■ **Data excerpt**
☆ ☆ ☆ ☆ ☆ ☆ ☆

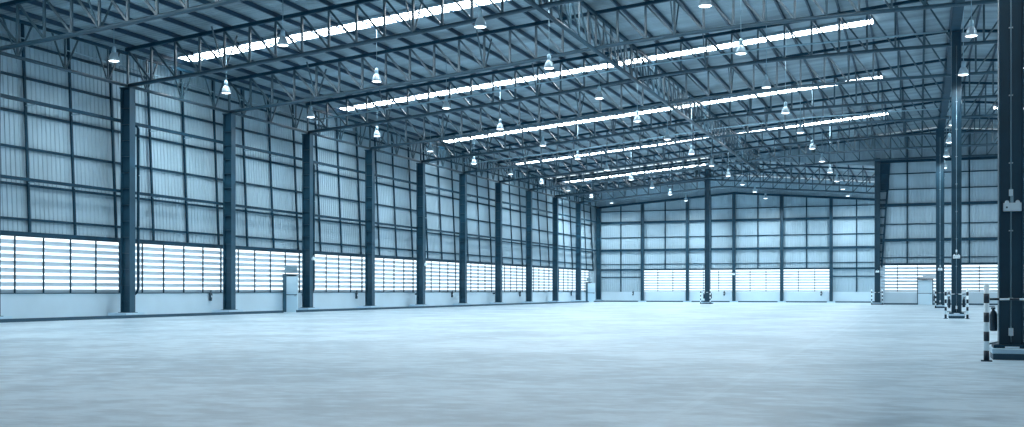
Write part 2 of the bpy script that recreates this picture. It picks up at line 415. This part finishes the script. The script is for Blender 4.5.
for i, y in enumerate(RY):
    w = pos[i]
    ridge_column(y, '%s of the dark H columns standing below the ridge at right' % w, tops[i], w=(.21,.21,.28)[i], x=XR+(.02,.03,-.13)[i])
    emergency_light((XR+(.04,.03,-.13)[i], y-.03, 2.80), 'white twin head emergency light on the %s ridge column' % w)
    guard(XR, y, 'black and white striped guard posts around the %s ridge column' % w)
    for s, nm in ((-1,'left'),(1,'right')):
        extinguisher((XR+(.04,.03,-.13)[i]+s*(.215,.215,.285)[i], y-.05, .50), 'dark fire extinguisher on the %s side of the %s ridge column' % (nm, w), rz=-s*math.radians(-90), s=.85)
# column carrying the end of the tall hall's roof
def hall_column(x, lab, top):
    t = thing('hall_column', lab, 'column', (x, YE, 0), 'columns where the two halls meet')
    bm = bmesh.new(); h_column(bm, .24, .25, .2, top); obj('shaft', bm, COLM, t)
    mk('plinth', SKIRT, t, box, -.5, .5, -.5, .24, 0, .1); mk('plinth_cap', PAD, t, box, -.52, .52, -.52, .26, .1, .18)
    mk('base_plate', STEEL, t, box, -.34, .34, -.34, .2, .18, .2)
    return t
hall_column(XM, 'lone dark column standing mid hall before the back wall', 13.2)
guard(XM, YE-.05, 'striped guard frame around the lone mid hall column')
extinguisher((XM-.24, YE-.05, .5), 'dark extinguisher on the left side of the lone mid hall column', rz=math.radians(-90))
extinguisher((XM+.24, YE-.05, .5), 'dark extinguisher on the right side of the lone mid hall column', rz=math.radians(90))
t = hall_column(XK, 'dark corner column with a laced leaning strut beside the end wall', 13.2)
pts = [(.55,0,.2),(.40,0,3.7),(.62,0,5.0),(.85,0,8.6),(1.05,0,12.7)]
for a, b in zip(pts[1:], pts[2:]):
    pass
mk('leaning_strut', STEEL, t, bar, (.36,-.02,3.4), (1.02,-.02,12.7), .16, .2)
z = 3.9
while z < 12.4:
    x = .36+.66*(z-3.4)/9.3; mk('lacing', STEEL, t, box, .20, x, -.12, .10, z, z+.12); z += .78
mk('gusset', STEEL, t, box, .24, 1.0, .0, .04, 10.3, 12.7)
guard(XK, YE-.05, 'striped guard frame around the corner column of the low hall')
emergency_light((XK, YE-.26, 2.97), 'white emergency light on the corner column of the low hall')
emergency_light((XC+3*S, YB-.18, 3.05), 'white emergency light on the middle column of the back wall')
for n, w in ((2,'fifth'),(4,'seventh'),(6,'ninth')):
    emergency_light((XC+.27, yb(n)+.15, 3.15), 'white emergency light on the left wall row, on the %s column from the front' % {2:'third',4:'fifth',6:'seventh'}[n], 1, math.radians(90))
for q, n in enumerate((.91, 2.92, 4.92, 6.92, 8.95)):
    extinguisher((XW+.03, yb(n), .72), 'fire extinguisher on the left wall plinth, %s from the front' % ORD[q], rz=math.radians(90))
for q, x in enumerate((632.7, 724, 821)):
    tt = (x-512)/1081.05; X = YB*(tt*.9359-.3523)/(.9359+tt*.3523)
    extinguisher((X, YB+.22, .72), 'fire extinguisher on the far back wall plinth, %s from the corner' % ORD[q])

# ------------------------------------------------------------ roof trusses of the tall hall
NR = 10                                                   # panels carried past the ridge
def truss(parent_label, zt, zc, xs, ridge, kind='roof_truss'):
    t = thing(kind, '', 'truss', (0,0,0), 'roof trusses')
    bm = bmesh.new(); tube(bm, [(x,0,zc(x)) for x in xs], .092, 10); obj('bottom_chord', bm, TRUSS, t)
    bm = bmesh.new()
    bar(bm, (xs[0]-.1,0,zt(xs[0])), (ridge,0,zt(ridge)), .15, .15); bar(bm, (ridge,0,zt(ridge)), (xs[-1],0,zt(xs[-1])), .15, .15)
    obj('top_chord', bm, STEEL, t)
    for i, x in enumerate(xs):
        mk('vertical', WEB, t, bar, (x,0,zc(x)+.05), (x,0,zt(x)-.05), .09, .09)
        if i+1 < len(xs):
            a, b = (x, xs[i+1]) if x < ridge-.01 else (xs[i+1], x)
            mk('diagonal', WEB, t, bar, (a+.04,.0,zt(a)-.08), (b-.03 if b > a else b+.03,.0,zc(b)+.08), .08, .08)
        if i in (4, 11, 18, 23, 31):
            for s in (-1, 1): mk('fly_brace', WEB, t, bar, (x,s*.06,zc(x)), (x,s*.95,zt(x)-.05), .055, .055)
    return t
xs = [XC+NODE*k for k in range(28+NR)]
zt = lambda x: roof_z(x)-.32
t0 = truss('', zt, chord_z, xs, XR)
words = {-1:'nearest', 0:'second nearest', 1:'third nearest', 2:'fourth nearest', 3:'fifth nearest', 4:'sixth nearest', 5:'seventh nearest', 6:'eighth nearest', 7:'ninth nearest', 8:'tenth and last'}
for n in range(-1, 9):
    t = t0 if n == -1 else copy_tree(t0)
    t.location = (0, yb(n)-(0.0 if n < 8 else .34), 0)
    t['label'] = 'sloping steel lattice truss across the tall hall, %s%s' % (words[n], ', above the end wall' if n == 8 else ' to the camera')
xs2 = [XC+NODE*.9628*k for k in range(25)]
xs2 = [XC+(XK-XC)*k/24 for k in range(25)]
tl = truss('', lambda x: low_z(x)-.32, low_chord, xs2, XM)
tl.location = (0, yb(9), 0); tl['label'] = 'low gabled lattice truss just in front of the far back wall'
t2 = copy_tree(tl); t2.location = (0, yb(8)+.5, 0); t2['label'] = 'low gabled lattice truss over the lone mid hall column'

# lengthwise girders
def girder(x, z0, z1, y0, y1, lab, m=TRUSS, r=.10):
    t = thing('lattice_girder', lab, 'girder', (x, y0, 0), 'lengthwise lattice girders')
    L = y1-y0; n = int(round(L/(BAY/6))); p = L/n
    mk('bottom_chord', m, t, tube, [(0,0,z0),(0,L,z0)], r, 10); mk('top_chord', STEEL, t, box, -.07, .07, 0, L, z1-.07, z1+.07)
    v0 = None
    for k in range(n+1):
        if v0 is None: v0 = mk('vertical', WEB, t, bar, (0,0,z0+.05), (0,0,z1-.05), .075, .075)
        else: v = v0.copy(); COL.objects.link(v); v.parent = t; v.location = (0,p*k,0)
    d0 = None
    for k in range(n):
        if d0 is None: d0 = mk('diagonal', WEB, t, bar, (0,0,z1-.08), (0,p,z0+.08), .065, .065)
        else: v = d0.copy(); COL.objects.link(v); v.parent = t; v.location = (0,p*k,0)
    return t
girder(-14.0, 12.36, 14.05, yb(-1)+.1, YE-.1, 'lengthwise lattice girder left of centre with a bright round lower chord')
t = thing('ridge_beam', 'deep plain steel beam running along the ridge over the tall columns', 'beam', (XR, 15.0, 0))
L = YE-15.2
mk('lower_flange', STEEL, t, box, -.19, .19, 0, L, 13.06, 13.10)
mk('web', STEEL, t, box, -.02, .02, 0, L, 13.10, 13.56); mk('upper_flange', STEEL, t, box, -.19, .19, 0, L, 13.56, 13.60)

# ------------------------------------------------------------ roofs
def slab(bm, x0, z0, x1, z1, y0, y1, th=.05):
    A = [bm.verts.new(p) for p in ((x0,y0,z0),(x1,y0,z1),(x1,y1,z1),(x0,y1,z0))]; B = [bm.verts.new((v.co.x, v.co.y, v.co.z+th)) for v in A]
    bm.faces.new(A); bm.faces.new(B)
    for k in range(4): bm.faces.new((A[k], A[(k+1)%4], B[(k+1)%4], B[k]))
XRE = 37.2; YR0 = -12
bm = bmesh.new(); slab(bm, XW-.6, roof_z(XW-.6), XR, roof_z(XR), YR0, YW+.1); slab(bm, XR, roof_z(XR), XRE, roof_z(XRE), YR0, YW+.1)
ce = tag(obj('ceiling', bm, ROOF), 'high corrugated steel roof of the tall hall on dark purlins', 'roof', kind='structure')
bm = bmesh.new(); slab(bm, XW-.6, low_z(XW-.6), XM, low_z(XM), YW+.12, YB+.6); slab(bm, XM, low_z(XM), XK+.3, low_z(XK+.3), YW+.12, YB+.6)
cl = tag(obj('roof', bm, ROOF), 'lower gabled steel roof of the far part of the hall', 'roof', kind='structure')
for k in range(28+NR):
    x = XC+NODE*k; z = roof_z(x)
    mk('purlin', PURL, ce, box, x-.04, x+.04, 18, YE+.1, z-.215, z-.035)
for k in range(25):
    x = XC+(XK-XC)*k/24; z = low_z(x); mk('purlin', PURL, cl, box, x-.04, x+.04, YW+.14, YB+.3, z-.215, z-.035)
def rooflight(n, x0, x1, zf, lab):
    y = yb(n); bm = bmesh.new()
    slab(bm, x0, zf(x0)-.15, x1, zf(x1)-.15, y-.52, y+.52, .02)
    o = obj('skylight', bm, SKYL)
    for s_ in (-1, 1):
        bm = bmesh.new(); ya = y+s_*.54; slab(bm, x0, zf(x0)-.16, x1, zf(x1)-.16, ya-.015, ya+.015, .13); obj('light_baffle', bm, CLAD, o)  # side strips added to keep the panel's glow off the roof sheet
    bm = bmesh.new(); slab(bm, x0, zf(x0)-.11, x1, zf(x1)-.11, y-.52, y+.52, .01); obj('top_baffle', bm, CLAD, o)  # opaque sheet added above the panel to stop its upward glow
    return tag(o, lab, 'skylight', 'roof light strips')
for k, n in enumerate((-1.55, .45, 2.44, 4.44, 6.44)):
    rooflight(n, XC+.45, -2.25, roof_z, 'bright skylight strip up the left roof slope, %s from the front' % ORD[k])
    rooflight(n, 5.4, XRE-1, roof_z, 'bright skylight strip on the right roof slope behind the columns, %s from the front' % ORD[k])
rooflight(8.42, XC+.1, XM-.9, low_z, 'bright skylight strip in the low roof at the far end')

# ------------------------------------------------------------ high bay lamps
def lamp():
    t = thing('high_bay_lamp', '', 'lamp', (0,0,0), 'high bay lamps')
    bm = bmesh.new(); lathe(bm, [(.035,.62),(.075,.60),(.09,.50),(.09,.36),(.07,.33),(.001,.33)], 14); disc(bm, .035, .62, 14); obj('ballast_housing', bm, GALV, t)
    bm = bmesh.new(); lathe(bm, [(.07,.34),(.12,.30),(.17,.20),(.205,.08),(.22,0),(.225,0),(.21,.085),(.175,.21),(.125,.315),(.07,.36)], 22); obj('reflector', bm, LAMPM, t)
    bm = bmesh.new(); lathe(bm, [(.001,-.035),(.10,-.028),(.18,-.008),(.215,.012),(.21,.06),(.001,.07)], 22); obj('lamp_glass', bm, GLOW, t)
    return t
l0 = lamp()
BULB = bpy.data.lights.new('bulb', 'SPOT'); BULB.energy = 440; BULB.color = (.84,.95,1); BULB.spot_size = math.radians(168); BULB.spot_blend = .75; BULB.shadow_soft_size = .2
BULB2 = BULB.copy(); BULB2.energy = 60; BULB3 = BULB.copy(); BULB3.energy = 2000; BULB4 = BULB.copy(); BULB4.energy = 290
rows = [(-31.5,'left wall row'),(-23.3,'second row from left wall'),(-14.95,'third row from left wall'),(-6.75,'fourth row from left wall'),(1.85,'row along the ridge beam')]
first = True
for x, rn in rows:
    for n in range(-4, 10):
        if x > XK and n > 7: continue
        y = yb(n+.5)
        t = l0 if first else copy_tree(l0); first = False
        t.location = (x, y, 10.85)
        top = (roof_z(x) if n < 8 else low_z(x))-(.17 if n % 2 == 0 and x < XK else .05)
        f = roof_z if n < 8 else low_z
        mk('suspension_rod', GALV, t, tube, [(0,0,.6),(0,0,top-10.93)], .014, 6)
        t['label'] = 'white bell shaped high bay lamp, %s, %s lamp from the back' % (rn, (ORD+['fourteenth','fifteenth'])[(9 if x < XK else 7)-n])
        li = bpy.data.objects.new('bulb', BULB2 if x > XK else BULB3 if n > 7 else BULB4 if n < 0 else BULB); COL.objects.link(li); li.parent = t; li.location = (0,0,-.06)
# pale conduits strung along alternate trusses
for n in (2, 5):
    bm = bmesh.new(); tube(bm, [(x, 0, chord_z(x)+.62) for x in (-33.6,-24,-14,-7,1.3)], .045, 6)
    o = obj('conduit', bm, GALV); o.location = (0, yb(n)-.2, 0)
    tag(o, 'pale conduit strung along the %s nearest roof truss' % {2:'fourth',5:'seventh'}[n], 'conduit', 'truss conduits')

# ------------------------------------------------------------ light
w = bpy.data.worlds.new('sky'); sc.world = w; w.use_nodes = True
bg = w.node_tree.nodes['Background']; bg.inputs[0].default_value = (.80,.93,1,1); bg.inputs[1].default_value = 1.6

# ------------------------------------------------------------ camera
F = 1081.05; cam = bpy.data.cameras.new('cam'); co = bpy.data.objects.new('camera', cam); COL.objects.link(co)
cam.sensor_width = 36; cam.sensor_fit = 'HORIZONTAL'; cam.lens = 36*F/1024
cam.shift_y = (290.72-213.5)/1024; cam.clip_end = 600; cam.clip_start = .05
co.location = (0, 0, EYE); co.rotation_euler = (math.radians(90), 0, .36)
sc.camera = co
sc.view_settings.view_transform = 'Standard'; sc.view_settings.look = 'None'
sc.view_settings.exposure = .25; sc.view_settings.gamma = 1; sc.view_settings.use_curve_mapping = False
sc.cycles.max_bounces = 8; sc.cycles.diffuse_bounces = 5; sc.cycles.use_denoising = True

☆ ☆ ☆ ☆ ☆ ☆ ☆

From the material above, copy each line that includes the word "part".

■ **The output**
Write part 2 of the bpy script that recreates this picture. It picks up at line 415. This part finishes the script. The script is for Blender 4.5.
cl = tag(obj('roof', bm, ROOF), 'lower gabled steel roof of the far part of the hall', 'roof', kind='structure')